> **Set task**
Write out, word for word, the first line of the data below and every line after it through the one containing "lamp(NP['R'], dR *".

> **Data section**
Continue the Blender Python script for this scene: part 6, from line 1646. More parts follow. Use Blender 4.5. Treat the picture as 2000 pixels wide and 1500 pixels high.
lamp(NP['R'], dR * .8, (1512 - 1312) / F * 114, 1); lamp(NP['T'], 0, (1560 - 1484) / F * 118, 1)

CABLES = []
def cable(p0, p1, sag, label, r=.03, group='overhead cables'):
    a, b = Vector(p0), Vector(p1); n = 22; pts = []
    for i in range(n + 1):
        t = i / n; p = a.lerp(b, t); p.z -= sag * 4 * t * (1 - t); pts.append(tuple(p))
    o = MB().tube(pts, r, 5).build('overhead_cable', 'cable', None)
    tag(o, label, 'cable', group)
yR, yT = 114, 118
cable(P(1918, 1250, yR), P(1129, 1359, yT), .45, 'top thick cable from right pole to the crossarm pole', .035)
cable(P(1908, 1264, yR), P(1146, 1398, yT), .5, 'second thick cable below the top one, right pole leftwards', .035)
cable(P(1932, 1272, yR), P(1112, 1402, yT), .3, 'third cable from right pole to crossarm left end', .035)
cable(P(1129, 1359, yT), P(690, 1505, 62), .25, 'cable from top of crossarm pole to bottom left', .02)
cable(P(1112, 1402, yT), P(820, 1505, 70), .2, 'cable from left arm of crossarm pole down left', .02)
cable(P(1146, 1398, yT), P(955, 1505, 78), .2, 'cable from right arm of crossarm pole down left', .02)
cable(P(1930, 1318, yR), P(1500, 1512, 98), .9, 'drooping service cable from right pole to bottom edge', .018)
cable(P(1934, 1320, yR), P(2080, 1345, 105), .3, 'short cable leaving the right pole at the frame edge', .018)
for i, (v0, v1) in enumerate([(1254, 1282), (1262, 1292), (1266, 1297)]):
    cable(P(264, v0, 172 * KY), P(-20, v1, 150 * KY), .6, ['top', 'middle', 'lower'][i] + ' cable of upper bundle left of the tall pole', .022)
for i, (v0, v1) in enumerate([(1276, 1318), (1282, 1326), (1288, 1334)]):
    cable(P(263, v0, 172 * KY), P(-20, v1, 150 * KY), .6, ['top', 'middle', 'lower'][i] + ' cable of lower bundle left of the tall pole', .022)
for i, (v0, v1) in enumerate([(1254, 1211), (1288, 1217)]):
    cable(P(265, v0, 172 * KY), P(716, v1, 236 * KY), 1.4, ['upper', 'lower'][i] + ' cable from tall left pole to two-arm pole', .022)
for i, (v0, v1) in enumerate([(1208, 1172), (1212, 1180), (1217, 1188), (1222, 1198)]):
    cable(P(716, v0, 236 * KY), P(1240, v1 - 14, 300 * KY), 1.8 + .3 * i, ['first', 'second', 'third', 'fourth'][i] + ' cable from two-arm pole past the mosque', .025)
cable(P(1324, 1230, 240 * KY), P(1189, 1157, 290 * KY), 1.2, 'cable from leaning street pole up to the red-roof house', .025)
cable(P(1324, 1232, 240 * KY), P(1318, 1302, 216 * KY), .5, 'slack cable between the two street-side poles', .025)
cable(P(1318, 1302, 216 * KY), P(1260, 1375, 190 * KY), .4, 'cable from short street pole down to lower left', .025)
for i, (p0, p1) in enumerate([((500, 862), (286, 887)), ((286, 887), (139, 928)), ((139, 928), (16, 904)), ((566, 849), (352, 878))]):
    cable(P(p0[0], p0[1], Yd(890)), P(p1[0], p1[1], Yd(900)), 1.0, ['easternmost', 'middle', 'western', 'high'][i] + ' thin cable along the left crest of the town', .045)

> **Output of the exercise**
Continue the Blender Python script for this scene: part 6, from line 1646. More parts follow. Use Blender 4.5. Treat the picture as 2000 pixels wide and 1500 pixels high.
lamp(NP['R'], dR * .8, (1512 - 1312) / F * 114, 1); lamp(NP['T'], 0, (1560 - 1484) / F * 118, 1)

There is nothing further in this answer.